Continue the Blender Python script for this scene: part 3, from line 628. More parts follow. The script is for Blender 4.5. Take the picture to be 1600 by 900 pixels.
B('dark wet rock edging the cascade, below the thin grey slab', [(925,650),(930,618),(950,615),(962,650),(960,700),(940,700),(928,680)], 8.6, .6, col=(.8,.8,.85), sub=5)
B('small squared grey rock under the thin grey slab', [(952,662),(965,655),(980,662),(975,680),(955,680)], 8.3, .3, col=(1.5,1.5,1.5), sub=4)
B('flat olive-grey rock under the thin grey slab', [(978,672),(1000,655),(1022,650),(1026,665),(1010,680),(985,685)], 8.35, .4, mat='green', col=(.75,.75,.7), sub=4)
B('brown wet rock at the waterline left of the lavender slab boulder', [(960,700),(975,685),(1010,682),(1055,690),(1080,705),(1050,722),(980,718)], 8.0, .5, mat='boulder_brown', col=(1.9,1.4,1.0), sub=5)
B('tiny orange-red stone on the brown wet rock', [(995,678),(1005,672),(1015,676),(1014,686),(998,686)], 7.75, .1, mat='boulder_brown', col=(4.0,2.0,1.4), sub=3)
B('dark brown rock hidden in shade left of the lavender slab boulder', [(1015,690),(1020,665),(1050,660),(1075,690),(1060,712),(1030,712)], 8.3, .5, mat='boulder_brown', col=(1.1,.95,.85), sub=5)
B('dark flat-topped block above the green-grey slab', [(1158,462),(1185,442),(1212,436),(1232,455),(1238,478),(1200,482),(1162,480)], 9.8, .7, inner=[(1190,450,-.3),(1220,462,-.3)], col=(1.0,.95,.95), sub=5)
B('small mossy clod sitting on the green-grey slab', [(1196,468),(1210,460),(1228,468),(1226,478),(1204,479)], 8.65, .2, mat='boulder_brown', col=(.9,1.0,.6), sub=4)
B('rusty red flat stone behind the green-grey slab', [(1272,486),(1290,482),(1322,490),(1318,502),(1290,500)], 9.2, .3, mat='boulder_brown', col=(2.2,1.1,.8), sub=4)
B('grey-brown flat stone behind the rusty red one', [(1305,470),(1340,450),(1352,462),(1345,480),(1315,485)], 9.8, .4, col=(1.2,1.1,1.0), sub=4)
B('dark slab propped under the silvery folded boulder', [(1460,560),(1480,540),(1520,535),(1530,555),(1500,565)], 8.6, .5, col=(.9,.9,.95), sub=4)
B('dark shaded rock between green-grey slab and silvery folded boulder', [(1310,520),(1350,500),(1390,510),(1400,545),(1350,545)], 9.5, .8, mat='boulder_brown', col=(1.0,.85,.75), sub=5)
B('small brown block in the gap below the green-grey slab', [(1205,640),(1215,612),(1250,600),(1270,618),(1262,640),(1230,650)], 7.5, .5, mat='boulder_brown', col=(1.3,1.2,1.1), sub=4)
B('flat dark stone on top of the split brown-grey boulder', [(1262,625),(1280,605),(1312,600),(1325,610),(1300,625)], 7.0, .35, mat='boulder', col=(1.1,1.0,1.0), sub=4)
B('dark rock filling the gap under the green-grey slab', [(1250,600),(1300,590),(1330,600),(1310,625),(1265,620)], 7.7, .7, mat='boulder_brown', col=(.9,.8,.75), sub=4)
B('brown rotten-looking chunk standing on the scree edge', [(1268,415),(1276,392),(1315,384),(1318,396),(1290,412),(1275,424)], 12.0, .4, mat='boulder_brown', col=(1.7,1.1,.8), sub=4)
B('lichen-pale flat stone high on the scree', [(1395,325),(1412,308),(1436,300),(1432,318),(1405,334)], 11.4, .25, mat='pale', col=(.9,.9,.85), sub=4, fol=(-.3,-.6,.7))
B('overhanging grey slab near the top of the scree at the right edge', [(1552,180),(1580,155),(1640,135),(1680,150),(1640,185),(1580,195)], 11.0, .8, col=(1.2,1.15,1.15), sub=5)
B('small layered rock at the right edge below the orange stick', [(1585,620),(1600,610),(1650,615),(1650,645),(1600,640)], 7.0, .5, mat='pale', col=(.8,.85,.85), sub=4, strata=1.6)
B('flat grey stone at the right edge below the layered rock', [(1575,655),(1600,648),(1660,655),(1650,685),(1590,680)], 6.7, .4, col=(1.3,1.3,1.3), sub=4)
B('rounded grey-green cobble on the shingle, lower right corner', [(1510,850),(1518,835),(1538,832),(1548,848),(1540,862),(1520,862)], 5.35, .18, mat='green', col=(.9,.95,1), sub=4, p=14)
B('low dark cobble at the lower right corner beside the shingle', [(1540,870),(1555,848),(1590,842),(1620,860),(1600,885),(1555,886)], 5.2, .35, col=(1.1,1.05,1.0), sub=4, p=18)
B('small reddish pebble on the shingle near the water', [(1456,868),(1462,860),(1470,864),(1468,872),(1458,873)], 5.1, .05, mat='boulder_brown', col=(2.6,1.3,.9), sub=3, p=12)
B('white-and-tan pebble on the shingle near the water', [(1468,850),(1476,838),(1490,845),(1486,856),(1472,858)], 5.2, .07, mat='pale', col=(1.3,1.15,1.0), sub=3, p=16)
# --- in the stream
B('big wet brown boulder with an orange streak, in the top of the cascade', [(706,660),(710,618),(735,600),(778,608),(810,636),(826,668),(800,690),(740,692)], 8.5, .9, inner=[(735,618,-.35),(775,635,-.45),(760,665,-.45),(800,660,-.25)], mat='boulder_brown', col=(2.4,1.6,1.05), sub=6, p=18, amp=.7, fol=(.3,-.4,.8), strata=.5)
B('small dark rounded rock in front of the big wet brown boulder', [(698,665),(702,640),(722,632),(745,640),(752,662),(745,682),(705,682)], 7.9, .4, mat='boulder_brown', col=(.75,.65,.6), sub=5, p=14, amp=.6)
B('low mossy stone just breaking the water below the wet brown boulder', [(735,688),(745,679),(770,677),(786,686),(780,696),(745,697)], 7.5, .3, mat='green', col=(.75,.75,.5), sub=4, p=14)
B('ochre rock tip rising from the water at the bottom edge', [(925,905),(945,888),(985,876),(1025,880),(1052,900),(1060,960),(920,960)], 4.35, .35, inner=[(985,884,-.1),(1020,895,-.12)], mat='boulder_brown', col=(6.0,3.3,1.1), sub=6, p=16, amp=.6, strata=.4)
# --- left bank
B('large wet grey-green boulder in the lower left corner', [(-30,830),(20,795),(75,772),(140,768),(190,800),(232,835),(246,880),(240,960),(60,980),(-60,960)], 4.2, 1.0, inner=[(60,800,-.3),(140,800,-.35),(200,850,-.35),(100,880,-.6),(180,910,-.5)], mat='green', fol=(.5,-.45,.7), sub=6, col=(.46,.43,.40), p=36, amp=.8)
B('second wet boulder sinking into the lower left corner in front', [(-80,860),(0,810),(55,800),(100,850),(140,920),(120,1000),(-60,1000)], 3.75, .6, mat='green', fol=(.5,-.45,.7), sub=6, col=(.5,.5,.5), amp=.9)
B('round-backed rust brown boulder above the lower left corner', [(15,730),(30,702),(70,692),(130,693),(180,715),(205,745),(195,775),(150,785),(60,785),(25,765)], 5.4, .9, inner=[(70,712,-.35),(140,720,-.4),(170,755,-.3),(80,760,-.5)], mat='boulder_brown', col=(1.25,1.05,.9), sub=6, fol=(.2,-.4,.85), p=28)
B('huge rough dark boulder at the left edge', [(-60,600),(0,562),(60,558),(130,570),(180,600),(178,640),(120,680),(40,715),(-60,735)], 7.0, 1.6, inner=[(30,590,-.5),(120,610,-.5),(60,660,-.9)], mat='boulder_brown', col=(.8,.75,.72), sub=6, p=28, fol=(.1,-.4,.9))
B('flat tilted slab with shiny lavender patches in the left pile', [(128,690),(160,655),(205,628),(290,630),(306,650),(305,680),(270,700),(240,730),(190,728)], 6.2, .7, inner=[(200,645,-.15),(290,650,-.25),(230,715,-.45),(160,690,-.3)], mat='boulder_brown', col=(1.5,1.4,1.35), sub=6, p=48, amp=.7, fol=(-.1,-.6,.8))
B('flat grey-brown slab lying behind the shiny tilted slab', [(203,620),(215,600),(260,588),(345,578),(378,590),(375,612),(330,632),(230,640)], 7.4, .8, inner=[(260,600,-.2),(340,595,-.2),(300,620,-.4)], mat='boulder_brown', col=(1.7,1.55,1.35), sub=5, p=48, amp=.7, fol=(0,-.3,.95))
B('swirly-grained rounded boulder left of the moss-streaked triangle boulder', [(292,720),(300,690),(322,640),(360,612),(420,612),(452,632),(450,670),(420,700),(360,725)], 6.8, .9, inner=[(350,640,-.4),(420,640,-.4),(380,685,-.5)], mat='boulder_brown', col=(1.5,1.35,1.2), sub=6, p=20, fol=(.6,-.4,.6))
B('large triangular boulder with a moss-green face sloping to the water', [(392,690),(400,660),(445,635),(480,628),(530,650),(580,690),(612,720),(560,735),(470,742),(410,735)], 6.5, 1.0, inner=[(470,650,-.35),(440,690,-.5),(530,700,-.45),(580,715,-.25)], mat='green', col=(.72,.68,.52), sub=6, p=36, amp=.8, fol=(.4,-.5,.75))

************

- To do -
Print, please, the lines from the first line of the material through the line that contains "B('tiny orange-red stone", exactly as written and with nothing added.

- Written solution -
Continue the Blender Python script for this scene: part 3, from line 628. More parts follow. The script is for Blender 4.5. Take the picture to be 1600 by 900 pixels.
B('dark wet rock edging the cascade, below the thin grey slab', [(925,650),(930,618),(950,615),(962,650),(960,700),(940,700),(928,680)], 8.6, .6, col=(.8,.8,.85), sub=5)
B('small squared grey rock under the thin grey slab', [(952,662),(965,655),(980,662),(975,680),(955,680)], 8.3, .3, col=(1.5,1.5,1.5), sub=4)
B('flat olive-grey rock under the thin grey slab', [(978,672),(1000,655),(1022,650),(1026,665),(1010,680),(985,685)], 8.35, .4, mat='green', col=(.75,.75,.7), sub=4)
B('brown wet rock at the waterline left of the lavender slab boulder', [(960,700),(975,685),(1010,682),(1055,690),(1080,705),(1050,722),(980,718)], 8.0, .5, mat='boulder_brown', col=(1.9,1.4,1.0), sub=5)
B('tiny orange-red stone on the brown wet rock', [(995,678),(1005,672),(1015,676),(1014,686),(998,686)], 7.75, .1, mat='boulder_brown', col=(4.0,2.0,1.4), sub=3)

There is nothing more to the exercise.